### Written problem
Can you pull out each line of the data below that includes the word "from"?

::::::::

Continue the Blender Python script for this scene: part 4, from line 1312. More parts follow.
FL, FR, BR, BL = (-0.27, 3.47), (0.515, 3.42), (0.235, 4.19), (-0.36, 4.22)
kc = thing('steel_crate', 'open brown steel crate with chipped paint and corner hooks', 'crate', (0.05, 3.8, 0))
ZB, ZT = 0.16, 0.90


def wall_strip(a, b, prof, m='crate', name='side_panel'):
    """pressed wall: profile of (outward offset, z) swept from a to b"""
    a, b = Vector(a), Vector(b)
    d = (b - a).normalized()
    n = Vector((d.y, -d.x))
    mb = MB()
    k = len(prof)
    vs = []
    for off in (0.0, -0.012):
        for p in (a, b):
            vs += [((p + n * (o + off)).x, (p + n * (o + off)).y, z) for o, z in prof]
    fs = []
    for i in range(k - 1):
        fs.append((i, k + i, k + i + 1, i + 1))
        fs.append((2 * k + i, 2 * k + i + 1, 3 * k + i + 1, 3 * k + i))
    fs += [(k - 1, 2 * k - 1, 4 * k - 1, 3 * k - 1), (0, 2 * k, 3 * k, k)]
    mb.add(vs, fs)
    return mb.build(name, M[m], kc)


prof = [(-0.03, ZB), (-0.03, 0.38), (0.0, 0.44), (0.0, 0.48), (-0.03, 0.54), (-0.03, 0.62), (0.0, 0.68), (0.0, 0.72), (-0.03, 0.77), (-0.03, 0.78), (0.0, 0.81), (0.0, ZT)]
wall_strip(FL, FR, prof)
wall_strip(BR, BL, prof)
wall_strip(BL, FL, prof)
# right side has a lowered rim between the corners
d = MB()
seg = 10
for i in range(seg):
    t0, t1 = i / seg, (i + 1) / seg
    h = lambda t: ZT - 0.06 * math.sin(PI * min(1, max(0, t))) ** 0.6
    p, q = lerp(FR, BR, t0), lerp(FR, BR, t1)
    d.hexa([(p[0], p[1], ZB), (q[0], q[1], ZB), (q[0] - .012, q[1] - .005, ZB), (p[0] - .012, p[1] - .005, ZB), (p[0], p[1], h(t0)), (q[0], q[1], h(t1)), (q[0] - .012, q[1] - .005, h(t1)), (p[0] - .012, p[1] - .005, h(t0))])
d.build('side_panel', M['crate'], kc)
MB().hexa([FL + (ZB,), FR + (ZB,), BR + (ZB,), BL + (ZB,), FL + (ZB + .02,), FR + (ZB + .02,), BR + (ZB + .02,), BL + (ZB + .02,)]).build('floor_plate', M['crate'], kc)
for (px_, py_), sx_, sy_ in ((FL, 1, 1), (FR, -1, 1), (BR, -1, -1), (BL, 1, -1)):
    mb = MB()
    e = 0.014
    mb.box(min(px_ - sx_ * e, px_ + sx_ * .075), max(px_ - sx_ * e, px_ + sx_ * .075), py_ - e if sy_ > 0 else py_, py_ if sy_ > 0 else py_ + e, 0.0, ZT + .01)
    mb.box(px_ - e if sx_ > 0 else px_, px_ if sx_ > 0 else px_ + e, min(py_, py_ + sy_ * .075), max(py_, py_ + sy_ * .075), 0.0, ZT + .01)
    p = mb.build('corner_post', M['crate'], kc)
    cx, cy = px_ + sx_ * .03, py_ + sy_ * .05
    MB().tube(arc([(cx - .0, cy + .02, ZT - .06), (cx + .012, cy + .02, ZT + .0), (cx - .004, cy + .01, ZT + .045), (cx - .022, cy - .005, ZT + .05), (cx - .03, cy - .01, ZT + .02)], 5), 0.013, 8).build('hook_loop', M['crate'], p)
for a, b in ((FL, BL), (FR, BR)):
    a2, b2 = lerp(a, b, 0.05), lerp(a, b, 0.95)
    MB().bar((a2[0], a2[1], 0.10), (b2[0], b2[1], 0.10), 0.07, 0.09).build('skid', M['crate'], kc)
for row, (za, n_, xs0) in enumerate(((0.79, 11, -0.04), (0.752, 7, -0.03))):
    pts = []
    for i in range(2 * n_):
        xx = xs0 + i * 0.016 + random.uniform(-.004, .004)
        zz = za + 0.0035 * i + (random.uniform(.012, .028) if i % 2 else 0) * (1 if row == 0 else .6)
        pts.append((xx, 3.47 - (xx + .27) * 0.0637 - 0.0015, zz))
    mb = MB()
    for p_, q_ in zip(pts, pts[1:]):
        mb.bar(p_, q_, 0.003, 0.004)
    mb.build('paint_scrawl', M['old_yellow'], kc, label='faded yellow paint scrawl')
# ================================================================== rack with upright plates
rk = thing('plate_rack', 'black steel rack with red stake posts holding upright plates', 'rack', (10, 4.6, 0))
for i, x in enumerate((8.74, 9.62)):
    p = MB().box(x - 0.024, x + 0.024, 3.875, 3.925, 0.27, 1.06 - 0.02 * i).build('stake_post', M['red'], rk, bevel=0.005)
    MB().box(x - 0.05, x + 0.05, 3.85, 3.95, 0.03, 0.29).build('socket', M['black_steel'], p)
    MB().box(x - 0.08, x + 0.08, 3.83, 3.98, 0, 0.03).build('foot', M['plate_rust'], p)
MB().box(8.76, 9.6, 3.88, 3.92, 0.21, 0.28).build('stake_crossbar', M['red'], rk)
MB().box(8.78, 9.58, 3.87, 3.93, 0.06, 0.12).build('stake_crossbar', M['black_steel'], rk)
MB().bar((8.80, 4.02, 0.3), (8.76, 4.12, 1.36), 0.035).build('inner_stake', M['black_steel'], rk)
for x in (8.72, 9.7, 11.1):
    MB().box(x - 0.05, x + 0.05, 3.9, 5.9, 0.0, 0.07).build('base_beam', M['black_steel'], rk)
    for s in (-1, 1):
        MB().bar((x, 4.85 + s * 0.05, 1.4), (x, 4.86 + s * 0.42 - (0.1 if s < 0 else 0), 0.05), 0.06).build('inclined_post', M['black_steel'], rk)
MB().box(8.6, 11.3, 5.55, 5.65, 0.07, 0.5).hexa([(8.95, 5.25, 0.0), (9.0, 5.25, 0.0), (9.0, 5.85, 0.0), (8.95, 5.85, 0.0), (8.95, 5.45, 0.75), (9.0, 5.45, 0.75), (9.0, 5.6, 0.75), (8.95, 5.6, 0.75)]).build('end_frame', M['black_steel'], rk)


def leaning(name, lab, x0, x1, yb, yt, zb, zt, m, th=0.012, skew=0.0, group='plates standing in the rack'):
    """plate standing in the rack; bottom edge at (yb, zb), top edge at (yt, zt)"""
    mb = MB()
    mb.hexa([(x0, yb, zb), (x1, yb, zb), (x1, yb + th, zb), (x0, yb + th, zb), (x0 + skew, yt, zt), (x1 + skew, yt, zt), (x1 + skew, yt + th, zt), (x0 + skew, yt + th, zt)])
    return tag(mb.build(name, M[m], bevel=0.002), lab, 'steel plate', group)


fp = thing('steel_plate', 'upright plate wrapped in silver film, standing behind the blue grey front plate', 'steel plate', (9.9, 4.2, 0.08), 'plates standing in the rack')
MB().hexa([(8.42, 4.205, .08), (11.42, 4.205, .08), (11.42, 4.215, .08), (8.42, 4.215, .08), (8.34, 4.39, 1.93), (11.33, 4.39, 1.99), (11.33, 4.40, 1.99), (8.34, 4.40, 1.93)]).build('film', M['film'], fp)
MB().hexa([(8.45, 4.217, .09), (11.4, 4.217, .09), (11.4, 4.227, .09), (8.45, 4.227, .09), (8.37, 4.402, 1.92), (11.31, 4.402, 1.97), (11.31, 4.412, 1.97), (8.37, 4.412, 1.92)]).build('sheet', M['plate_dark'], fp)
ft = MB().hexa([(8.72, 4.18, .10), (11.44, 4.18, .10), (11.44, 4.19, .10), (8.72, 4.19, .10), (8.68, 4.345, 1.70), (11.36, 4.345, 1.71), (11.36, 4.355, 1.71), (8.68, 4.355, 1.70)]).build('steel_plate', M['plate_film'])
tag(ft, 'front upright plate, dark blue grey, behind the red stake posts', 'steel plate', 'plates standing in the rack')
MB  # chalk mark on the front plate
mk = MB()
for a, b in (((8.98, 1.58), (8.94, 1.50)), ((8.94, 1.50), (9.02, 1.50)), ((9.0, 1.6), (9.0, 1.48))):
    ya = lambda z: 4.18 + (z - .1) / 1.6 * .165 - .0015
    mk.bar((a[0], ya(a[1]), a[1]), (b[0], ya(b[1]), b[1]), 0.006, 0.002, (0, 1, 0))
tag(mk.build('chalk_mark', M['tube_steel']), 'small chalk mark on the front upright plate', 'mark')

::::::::

### Final answer
Continue the Blender Python script for this scene: part 4, from line 1312. More parts follow.
    """pressed wall: profile of (outward offset, z) swept from a to b"""